En Europa la cosa es aún peor. Han bastado unas pocas muertes en Afganistán para que muchos gobiernos europeos, empezando por el de Rodriguez Zapatero, se estén replanteando su presencia en el país asiático. Por el momento las mantenemos confinadas en los acuartelamientos en espera del próximo golpe. Estamos de acuerdo en la necesidad de combatir el tráfico de heroína en ese país, pero no estamos dispuestos a involucrarnos directamente porque es un tema impopular entre la población afgana. Nos rasgamos las vestiduras con ante cualquier muerte involuntaria de civiles por parte de las fuerzas de la OTAN, pero mantenemos un vergonzoso silencio ante los cientos de asesinatos deliberados que los talibales y los yihadistas causan casi diariamente o lo que es peor, echamos esos muertos directamente en la saca de la Alianza Atlántica.

Los yihadistas han declarado la guerra a Occidente, pero Occidente ha decidido que la guerra es cosa del pasado. Ante un Irán nuclear balbuceamos protestas diplomáticas o imponemos sanciones en el Consejo de Seguridad de Naciones Unidas perfectamente inútiles para el fin que persiguen. En última instancia nos resignamos a un mundo en el que cualquier dictador pueda dotarse de armas de destrucción masiva en un futuro no muy lejano. Minusvaloramos la amenaza terrorista y la posibilidad de atentados con armas químicas o radiológicas nos parece más una película de ciencia ficción que una realidad cada vez más plausible.
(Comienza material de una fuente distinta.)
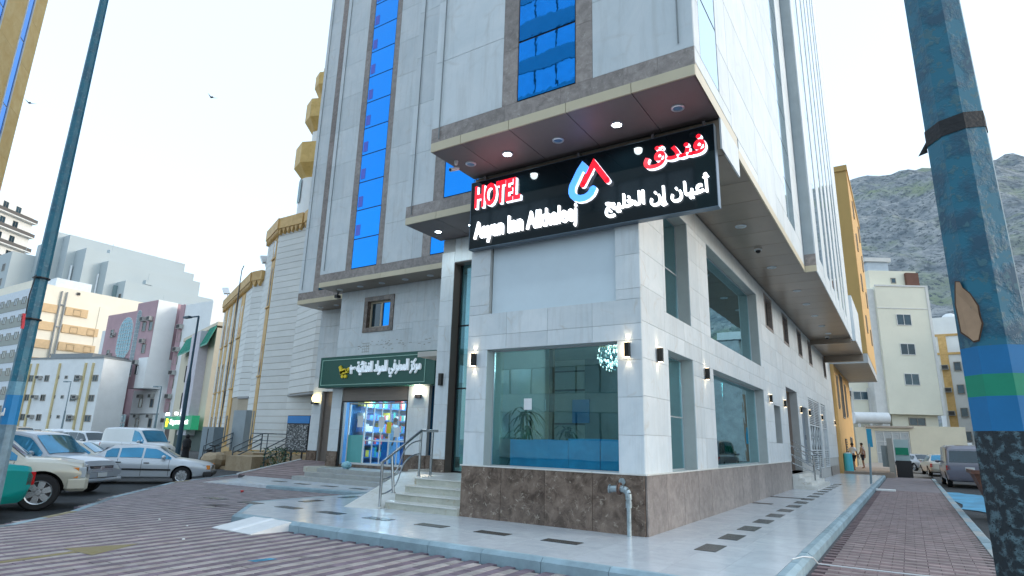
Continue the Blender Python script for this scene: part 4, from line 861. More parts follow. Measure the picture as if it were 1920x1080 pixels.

Imbuidos de un relativismo absoluto no estamos seguros de los valores que defendemos, pero en todo caso creemos que ninguno de ellos merece derramar una gota de sangre, ni ajena ni mucho menos propia. Somos gente tan civilizada que creemos poder llegar a un acuerdo razonable con aquellos que pretenden destruirnos. Estamos dispuestos incluso a ofrecer parte de nuestra libertad para salvar la vida. No somos conscientes de que, entregada la libertad, no tardarán en quitarnos la vida.